In the aftermath of the 2024 elections, the cryptocurrency sector has emerged as a significant force in American politics, wielding unprecedented influence that raises concerns about its impact on consumers and the broader financial system. From modest beginnings a decade ago, the cryptocurrency market has expanded to a valuation exceeding $3 trillion, gaining political allies in Congress and the White House, including President-elect Donald Trump.
Three major cryptocurrency-focused political action committees (PACs) invested over $250 million during this election cycle, targeting both competitive and non-competitive races to secure a favorable legislative landscape. The result is a Congress with over 270 pro-crypto lawmakers in the House of Representatives and a Senate where crypto-friendly voices hold a majority. This legislative shift positions the industry to influence regulatory decisions that could reshape its integration into mainstream finance.
The Regulatory Crossroads
The crypto sector’s political allies are poised to advocate for deregulation under the pretext of fostering innovation and market maturity. However, experts warn that this approach could erode consumer protections, reduce oversight, and potentially destabilize financial markets by integrating a highly volatile and under-regulated industry into traditional systems. Such risks are underscored by the industry’s troubled track record, including high-profile collapses of crypto exchanges in 2022 and subsequent losses of consumer funds.
Despite these challenges, the 2024 election results reflect the industry’s ability to leverage vast financial resources to shape political outcomes. Crypto firms strategically supported candidates across party lines, ensuring bipartisan backing for their legislative priorities. This investment has set the stage for regulatory debates likely to favor the industry.

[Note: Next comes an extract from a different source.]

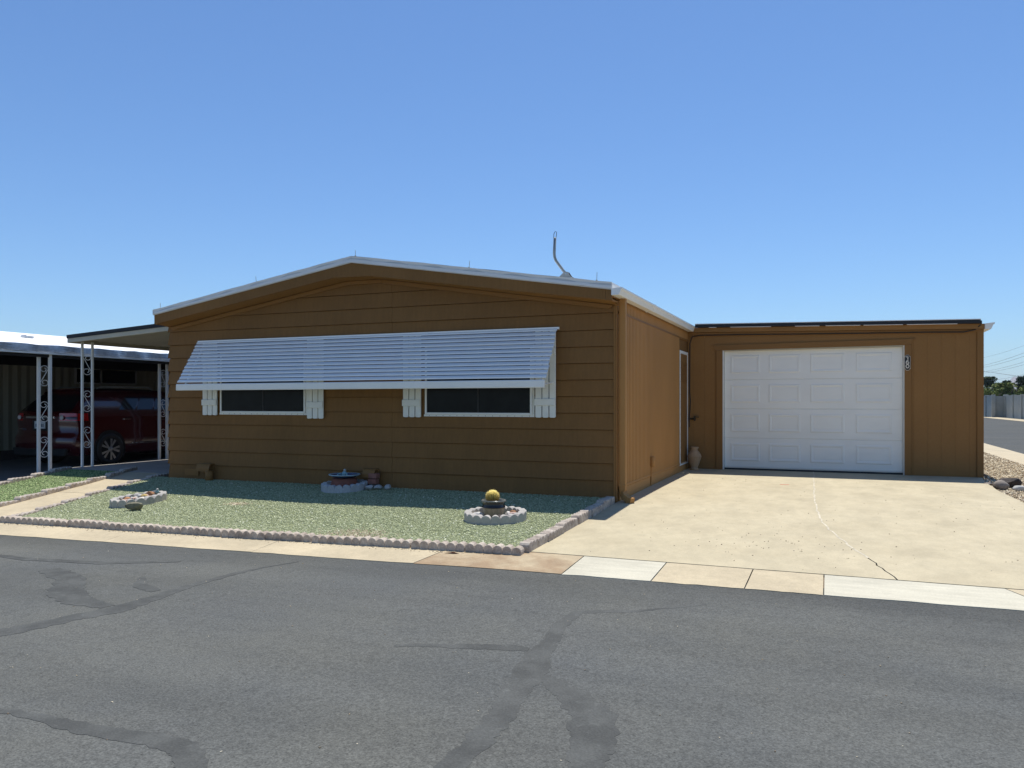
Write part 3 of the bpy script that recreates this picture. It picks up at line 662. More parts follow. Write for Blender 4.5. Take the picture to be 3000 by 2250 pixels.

A New Era of Political Influence
The pro-crypto legislative environment extends to the incoming administration. Trump’s transition team includes figures with deep ties to the industry, such as Elon Musk, Vice President-elect J.D. Vance, and Howard Lutnick, the nominee for Commerce Secretary. Their alignment with the industry suggests a favorable stance on crypto regulation, with potential changes to oversight agencies like the Securities and Exchange Commission (SEC) and the Commodity Futures Trading Commission (CFTC).
The industry’s significant financial contributions have also cemented its influence within Congress. For example, the Ohio Senate race, one of the most expensive in history, resulted in the defeat of Sherrod Brown, a vocal critic of crypto, who chaired the Senate Banking Committee. His replacement, Bernie Moreno, is a known advocate for cryptocurrencies and blockchain technology, reflecting the industry’s ability to reshape key oversight bodies.

Public Skepticism vs. Political Clout
While the crypto sector has gained political traction, public confidence in the industry remains low. Surveys reveal that a majority of Americans question the safety and reliability of crypto investments. Yet, through strategic campaign financing and indirect messaging, crypto advocates have successfully bypassed public skepticism to achieve legislative wins.
The “crypto triad” of PACs—Fairshake, Protect Progress, and Defend American Jobs—played a pivotal role in this strategy. These groups funneled millions into campaigns, often through generic messaging that obscured their crypto agenda. The strategy has proven effective in swaying lawmakers and securing favorable outcomes for the industry.
Challenges Ahead
The industry’s influence is expected to shape regulatory discussions in agencies like the SEC and CFTC. While the SEC, under its current chair Gary Gensler, has aggressively pursued enforcement actions against crypto firms, the industry is lobbying for a shift in oversight to the smaller, less-resourced CFTC. Such a move could significantly weaken regulatory scrutiny, benefiting the industry but increasing risks for consumers and investors.
The potential consequences of these policy shifts are far-reaching. If the crypto market experiences another significant downturn, the ripple effects could impact not just investors but also the stability of traditional financial systems. Consumer advocacy groups warn that the industry’s push for deregulation prioritizes profits for a few at the expense of broader financial security.

The ascent of the cryptocurrency industry exemplifies the unchecked growth of capitalism, where financial innovation often serves to entrench existing power structures rather than dismantle them. Despite being marketed as a tool for financial liberation and decentralization, cryptocurrencies largely operate within—and for the benefit of—the capitalist framework. They allow the wealthy elite to further consolidate their wealth, evade regulations, and exploit loopholes under the guise of innovation. This dynamic exacerbates inequality, offering speculative opportunities for the few while exposing ordinary consumers to heightened risks and instability.
The massive financial influence exerted by the crypto industry in shaping policy underscores its role as a mechanism to reinforce the privilege of the affluent. By pouring vast sums into political campaigns, it ensures that legislation and regulatory frameworks prioritize corporate profits over public welfare. Rather than democratizing finance, cryptocurrencies risk becoming another instrument of exclusion, deepening the divide between the rich and the working class. In this light, the rise of cryptocurrency represents not a break from the capitalist world order, but its natural evolution—one that further entrenches wealth in the hands of the few while leaving the many to bear the consequences of its volatility and lack of accountability.